Written problem> Copy the data exactly; pictures stay out of the copy.
• • • •
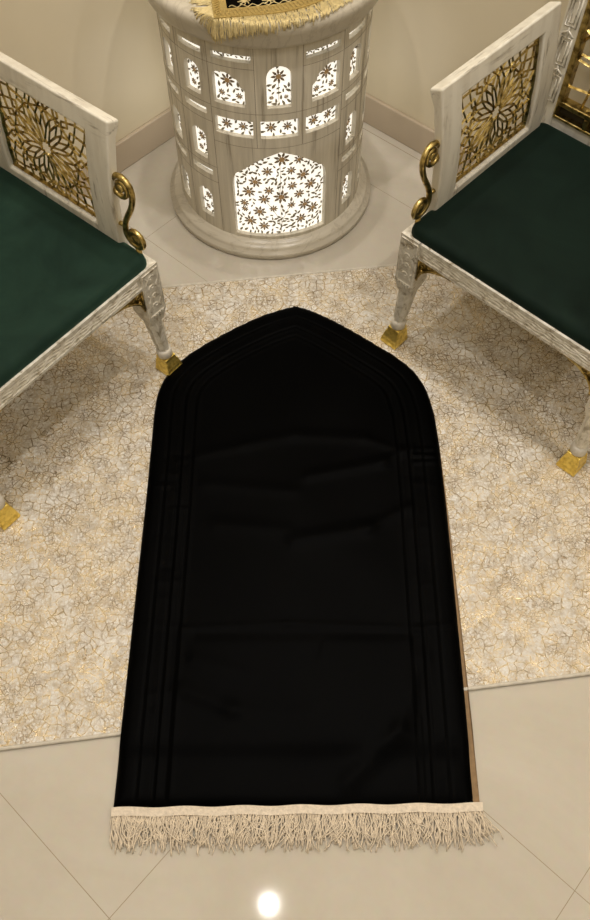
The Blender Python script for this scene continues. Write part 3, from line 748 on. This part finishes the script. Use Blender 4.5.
        for j in range(nz_ - 1):
            for i in (0, 3): b.faces.new((V[i, j, 0], V[i, j + 1, 0], V[i, j + 1, 1], V[i, j, 1]))
            if jb <= j < jt:
                for i in (1, 2): b.faces.new((V[i, j, 0], V[i, j, 1], V[i, j + 1, 1], V[i, j + 1, 0]))
        for i in range(3):
            for j in (0, nz_ - 1): b.faces.new((V[i, j, 0], V[i, j, 1], V[i + 1, j, 1], V[i + 1, j, 0]))
        for j in (jb, jt): b.faces.new((V[1, j, 0], V[2, j, 0], V[2, j, 1], V[1, j, 1]))
        arm = obj('arm_frame', b, M['white'], t, bevel=.009, seg=4)
        b = bmesh.new(); lw, lh = gR - gF, gT - gB
        g2 = lambda x, z, d: f(gF + x, gB + z, .014 + d)
        bars(b, lattice(lw, lh, 1.15), g2, .0054, .0055)
        e = .004
        for p, q in (((0, e), (lw, e)), ((0, lh - e), (lw, lh - e)), ((e, 0), (e, lh)), ((lw - e, 0), (lw - e, lh))):
            K = 10; bars(b, [((p[0] + (q[0] - p[0]) * k / K, p[1] + (q[1] - p[1]) * k / K), (p[0] + (q[0] - p[0]) * (k + 1) / K, p[1] + (q[1] - p[1]) * (k + 1) / K)) for k in range(K)], g2, .010, .010)
        obj('gold_lattice', b, M['gold'], t)
        # S scroll between post and seat corner
        b = bmesh.new(); c1, c2 = (.048, .540), (.032, .420)
        up_ = [(c1[0] + (.006 + .024 * q / 24) * math.cos(R_(180 - (24 - q) * 27)), c1[1] + (.006 + .024 * q / 24) * math.sin(R_(180 - (24 - q) * 27))) for q in range(25)]
        lo_ = [(c2[0] + (.006 + .021 * q / 24) * math.cos(R_(-(24 - q) * 27)), c2[1] + (.006 + .021 * q / 24) * math.sin(R_(-(24 - q) * 27))) for q in range(25)]
        # upper spiral leaves at its front side, lower one is entered at its rear side
        def bez(p0, p1, p2, p3, n=12): return [tuple((1 - s) ** 3 * p0[i] + 3 * (1 - s) ** 2 * s * p1[i] + 3 * (1 - s) * s * s * p2[i] + s ** 3 * p3[i] for i in (0, 1)) for s in [k / n for k in range(1, n)]]
        pu, pl = up_[-1], lo_[-1]
        path = up_ + bez(pu, (pu[0], pu[1] - .050), (pl[0], pl[1] + .050), pl) + lo_[::-1]
        xs_ = lambda z: sx * (xo(z) + .013)
        K = len(path); tube(b, [(xs_(z), y, z) for y, z in path], [.0044 + .0022 * math.sin(math.pi * k / (K - 1)) for k in range(K)], 10)
        for c_, s_ in ((c1, .0095), (c2, .0095)):
            lathe_b = [(0, -.006), (s_, -.004), (s_, .004), (0, .006)]
            vs0 = len(b.verts); lathe(b, lathe_b, 16); b.verts.ensure_lookup_table()
            for v in b.verts[vs0:]: v.co = Vector((xs_(c_[1]) + v.co.z, c_[0] + v.co.x, c_[1] + v.co.y))
        tube(b, [(xs_(.52), .060, .522), (xs_(.52), .076, .520)], .005, 8); tube(b, [(xs_(.43), .058, .440), (xs_(.43), .078, .438)], .005, 8)
        tube(b, [(xs_(.39), c2[0], .357), (xs_(.39), c2[0], .394)], .006, 8)
        obj('scroll', b, M['gold'], t, True)
    # back
    def fb(x, z, d): return (x, .505 + d, z)
    BX, zT2 = .292, .985
    for sx in (-1, 1):
        b = bmesh.new(); x0, x1 = sorted((sx * BX, sx * .250)); box(b, x0, x1, .500, D, .30, zT2)
        post = obj('back_post', b, M['white'], t, bevel=.003); b = bmesh.new()
        xc_ = sx * .271
        for z in np.arange(.43, .96, .088):
            tube(b, [(xc_ - .013, .4990, z), (xc_ + .013, .4990, z), (xc_ + .013, .4990, z + .064), (xc_ - .013, .4990, z + .064)], .0026, 5, closed=True)
            tube(b, [(xc_ - .006, .4990, z + .008), (xc_ + .006, .4990, z + .008), (xc_ + .006, .4990, z + .056), (xc_ - .006, .4990, z + .056)], .0018, 5, closed=True)
            tube(b, [(xc_ - .014, .4990, z + .067), (xc_, .4985, z + .079), (xc_ + .014, .4990, z + .067)], .0024, 5); tube(b, [(xc_, .4985, z + .064), (xc_, .4985, z + .086)], .0024, 5)
        obj('carved_relief', b, M['silver'], post, True)
    b = bmesh.new(); K = 24
    for k in range(K):
        xa, xb = -BX + 2 * BX * k / K, -BX + 2 * BX * (k + 1) / K
        hh = lambda x: zT2 + .055 * (1 - (x / BX) ** 2)
        vs = [b.verts.new((x, y, z)) for x in (xa, xb) for y in (.498, D) for z in (zT2 - .055, hh(x))]
        for q in ((0, 1, 3, 2), (4, 6, 7, 5), (0, 4, 5, 1), (2, 3, 7, 6), (0, 2, 6, 4), (1, 5, 7, 3)): b.faces.new([vs[i] for i in q])
    bmesh.ops.remove_doubles(b, verts=b.verts[:], dist=1e-5)
    obj('crest_rail', b, M['white'], t)
    b = bmesh.new(); box(b, -.25, .25, .506, D - .005, .345, .40); obj('back_rail', b, M['white'], t)
    b = bmesh.new()   # gold inner frame with slotted bottom rail
    box(b, -.25, .25, .499, .525, .395, .402); box(b, -.25, .25, .499, .525, .428, .440)
    xs2 = np.linspace(-.25, .25, 7)
    for x in xs2: box(b, max(-.25, x - .006), min(.25, x + .006), .499, .525, .402, .428)
    for sx in (-1, 1): x0, x1 = sorted((sx * .25, sx * .236)); box(b, x0, x1, .499, .525, .44, zT2 - .055)
    box(b, -.236, .236, .499, .525, zT2 - .069, zT2 - .055)
    obj('gold_back_frame', b, M['gold'], t, bevel=.002)
    b = bmesh.new(); box(b, -.25, .25, .516, .522, .400, .430); obj('slot_shade_backing', b, M['slot'], t)  # near-black sheet: shade inside the slots put into its colour
    b = bmesh.new(); bars(b, lattice(.472, .476, 1.75, 14), lambda x, z, d: (-.236 + x, .513 + d, .44 + z), .0065, .009)
    for k in range(46):
        fx, fz = random.uniform(.02, .452), random.uniform(.02, .456); r_0 = random.uniform(.008, .013); a0 = random.random() * 6
        tube(b, [(-.236 + fx + r_0 * (1 - q * .09) * math.cos(a0 + q * .8), .513, .44 + fz + r_0 * (1 - q * .09) * math.sin(a0 + q * .8)) for q in range(8)], .0022, 5)
    obj('gold_back_lattice', b, M['gold'], t)
    return t
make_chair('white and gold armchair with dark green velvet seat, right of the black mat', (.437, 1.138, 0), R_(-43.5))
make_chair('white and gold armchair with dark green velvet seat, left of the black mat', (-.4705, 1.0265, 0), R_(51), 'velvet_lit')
• • • •
Answer below>
The Blender Python script for this scene continues. Write part 3, from line 748 on. This part finishes the script. Use Blender 4.5.
        for j in range(nz_ - 1):
            for i in (0, 3): b.faces.new((V[i, j, 0], V[i, j + 1, 0], V[i, j + 1, 1], V[i, j, 1]))
            if jb <= j < jt:
                for i in (1, 2): b.faces.new((V[i, j, 0], V[i, j, 1], V[i, j + 1, 1], V[i, j + 1, 0]))
        for i in range(3):
            for j in (0, nz_ - 1): b.faces.new((V[i, j, 0], V[i, j, 1], V[i + 1, j, 1], V[i + 1, j, 0]))
        for j in (jb, jt): b.faces.new((V[1, j, 0], V[2, j, 0], V[2, j, 1], V[1, j, 1]))
        arm = obj('arm_frame', b, M['white'], t, bevel=.009, seg=4)
        b = bmesh.new(); lw, lh = gR - gF, gT - gB
        g2 = lambda x, z, d: f(gF + x, gB + z, .014 + d)
        bars(b, lattice(lw, lh, 1.15), g2, .0054, .0055)
        e = .004
        for p, q in (((0, e), (lw, e)), ((0, lh - e), (lw, lh - e)), ((e, 0), (e, lh)), ((lw - e, 0), (lw - e, lh))):
            K = 10; bars(b, [((p[0] + (q[0] - p[0]) * k / K, p[1] + (q[1] - p[1]) * k / K), (p[0] + (q[0] - p[0]) * (k + 1) / K, p[1] + (q[1] - p[1]) * (k + 1) / K)) for k in range(K)], g2, .010, .010)
        obj('gold_lattice', b, M['gold'], t)
        # S scroll between post and seat corner
        b = bmesh.new(); c1, c2 = (.048, .540), (.032, .420)
        up_ = [(c1[0] + (.006 + .024 * q / 24) * math.cos(R_(180 - (24 - q) * 27)), c1[1] + (.006 + .024 * q / 24) * math.sin(R_(180 - (24 - q) * 27))) for q in range(25)]
        lo_ = [(c2[0] + (.006 + .021 * q / 24) * math.cos(R_(-(24 - q) * 27)), c2[1] + (.006 + .021 * q / 24) * math.sin(R_(-(24 - q) * 27))) for q in range(25)]
        # upper spiral leaves at its front side, lower one is entered at its rear side
        def bez(p0, p1, p2, p3, n=12): return [tuple((1 - s) ** 3 * p0[i] + 3 * (1 - s) ** 2 * s * p1[i] + 3 * (1 - s) * s * s * p2[i] + s ** 3 * p3[i] for i in (0, 1)) for s in [k / n for k in range(1, n)]]
        pu, pl = up_[-1], lo_[-1]
        path = up_ + bez(pu, (pu[0], pu[1] - .050), (pl[0], pl[1] + .050), pl) + lo_[::-1]
        xs_ = lambda z: sx * (xo(z) + .013)
        K = len(path); tube(b, [(xs_(z), y, z) for y, z in path], [.0044 + .0022 * math.sin(math.pi * k / (K - 1)) for k in range(K)], 10)
        for c_, s_ in ((c1, .0095), (c2, .0095)):
            lathe_b = [(0, -.006), (s_, -.004), (s_, .004), (0, .006)]
            vs0 = len(b.verts); lathe(b, lathe_b, 16); b.verts.ensure_lookup_table()
            for v in b.verts[vs0:]: v.co = Vector((xs_(c_[1]) + v.co.z, c_[0] + v.co.x, c_[1] + v.co.y))
        tube(b, [(xs_(.52), .060, .522), (xs_(.52), .076, .520)], .005, 8); tube(b, [(xs_(.43), .058, .440), (xs_(.43), .078, .438)], .005, 8)
        tube(b, [(xs_(.39), c2[0], .357), (xs_(.39), c2[0], .394)], .006, 8)
        obj('scroll', b, M['gold'], t, True)
    # back
    def fb(x, z, d): return (x, .505 + d, z)
    BX, zT2 = .292, .985
    for sx in (-1, 1):
        b = bmesh.new(); x0, x1 = sorted((sx * BX, sx * .250)); box(b, x0, x1, .500, D, .30, zT2)
        post = obj('back_post', b, M['white'], t, bevel=.003); b = bmesh.new()
        xc_ = sx * .271
        for z in np.arange(.43, .96, .088):
            tube(b, [(xc_ - .013, .4990, z), (xc_ + .013, .4990, z), (xc_ + .013, .4990, z + .064), (xc_ - .013, .4990, z + .064)], .0026, 5, closed=True)
            tube(b, [(xc_ - .006, .4990, z + .008), (xc_ + .006, .4990, z + .008), (xc_ + .006, .4990, z + .056), (xc_ - .006, .4990, z + .056)], .0018, 5, closed=True)
            tube(b, [(xc_ - .014, .4990, z + .067), (xc_, .4985, z + .079), (xc_ + .014, .4990, z + .067)], .0024, 5); tube(b, [(xc_, .4985, z + .064), (xc_, .4985, z + .086)], .0024, 5)
        obj('carved_relief', b, M['silver'], post, True)
    b = bmesh.new(); K = 24
    for k in range(K):
        xa, xb = -BX + 2 * BX * k / K, -BX + 2 * BX * (k + 1) / K
        hh = lambda x: zT2 + .055 * (1 - (x / BX) ** 2)
        vs = [b.verts.new((x, y, z)) for x in (xa, xb) for y in (.498, D) for z in (zT2 - .055, hh(x))]
        for q in ((0, 1, 3, 2), (4, 6, 7, 5), (0, 4, 5, 1), (2, 3, 7, 6), (0, 2, 6, 4), (1, 5, 7, 3)): b.faces.new([vs[i] for i in q])
    bmesh.ops.remove_doubles(b, verts=b.verts[:], dist=1e-5)
    obj('crest_rail', b, M['white'], t)
    b = bmesh.new(); box(b, -.25, .25, .506, D - .005, .345, .40); obj('back_rail', b, M['white'], t)
    b = bmesh.new()   # gold inner frame with slotted bottom rail
    box(b, -.25, .25, .499, .525, .395, .402); box(b, -.25, .25, .499, .525, .428, .440)
    xs2 = np.linspace(-.25, .25, 7)
    for x in xs2: box(b, max(-.25, x - .006), min(.25, x + .006), .499, .525, .402, .428)
    for sx in (-1, 1): x0, x1 = sorted((sx * .25, sx * .236)); box(b, x0, x1, .499, .525, .44, zT2 - .055)
    box(b, -.236, .236, .499, .525, zT2 - .069, zT2 - .055)
    obj('gold_back_frame', b, M['gold'], t, bevel=.002)
    b = bmesh.new(); box(b, -.25, .25, .516, .522, .400, .430); obj('slot_shade_backing', b, M['slot'], t)  # near-black sheet: shade inside the slots put into its colour
    b = bmesh.new(); bars(b, lattice(.472, .476, 1.75, 14), lambda x, z, d: (-.236 + x, .513 + d, .44 + z), .0065, .009)
    for k in range(46):
        fx, fz = random.uniform(.02, .452), random.uniform(.02, .456); r_0 = random.uniform(.008, .013); a0 = random.random() * 6
        tube(b, [(-.236 + fx + r_0 * (1 - q * .09) * math.cos(a0 + q * .8), .513, .44 + fz + r_0 * (1 - q * .09) * math.sin(a0 + q * .8)) for q in range(8)], .0022, 5)
    obj('gold_back_lattice', b, M['gold'], t)
    return t
make_chair('white and gold armchair with dark green velvet seat, right of the black mat', (.437, 1.138, 0), R_(-43.5))
make_chair('white and gold armchair with dark green velvet seat, left of the black mat', (-.4705, 1.0265, 0), R_(51), 'velvet_lit')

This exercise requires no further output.